Using precedents set in the Jordan case and others, the Crown attempted to account for the remaining one-and-a-half-month trial delay by arguing that they were caused by “exceptional circumstances.” These circumstances included an unexpected sick leave of the officer-in-charge and “related disclosure lapses that precipitated the abandonment of the first trial date.”

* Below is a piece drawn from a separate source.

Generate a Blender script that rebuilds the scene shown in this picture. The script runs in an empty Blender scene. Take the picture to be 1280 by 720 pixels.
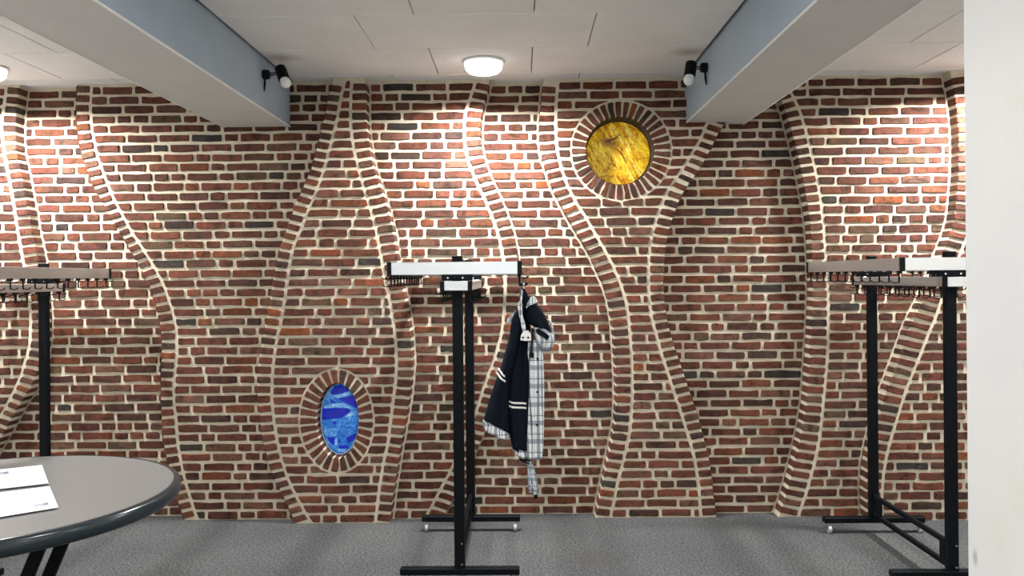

Mr. M’s defence argued that the unexpected sick leave was a “red herring” to disguise the Crown’s numerous and systemic failures to provide the defence with complete disclosure materials. These disclosure failures included taking more than a year to get access to a video that the complainant had provided to police—and that police for some time claimed did not exist. The defence also pointed to the need to change trial dates due to the disclosure of a witness statement on the initial trial date from a witness the Crown had repeatedly said had “no relevant information” and would not be called as a witness.

The Results

In staying the sexual assault charges against Mr. M., Justice H noted that “[t]erminating a prosecution without regard to the merits is always unpalatable, especially when the charges are serious.” However, the justice held that “[a}pplying the Jordan framework analysis to the chronology of this case compels the conclusion that the delay in this case is unreasonable and constitutionally intolerable.” The disclosure process in this case did not constitute “an exceptional circumstance” worthy of trial delay and represented systemic failures in the Crown’s disclosure process.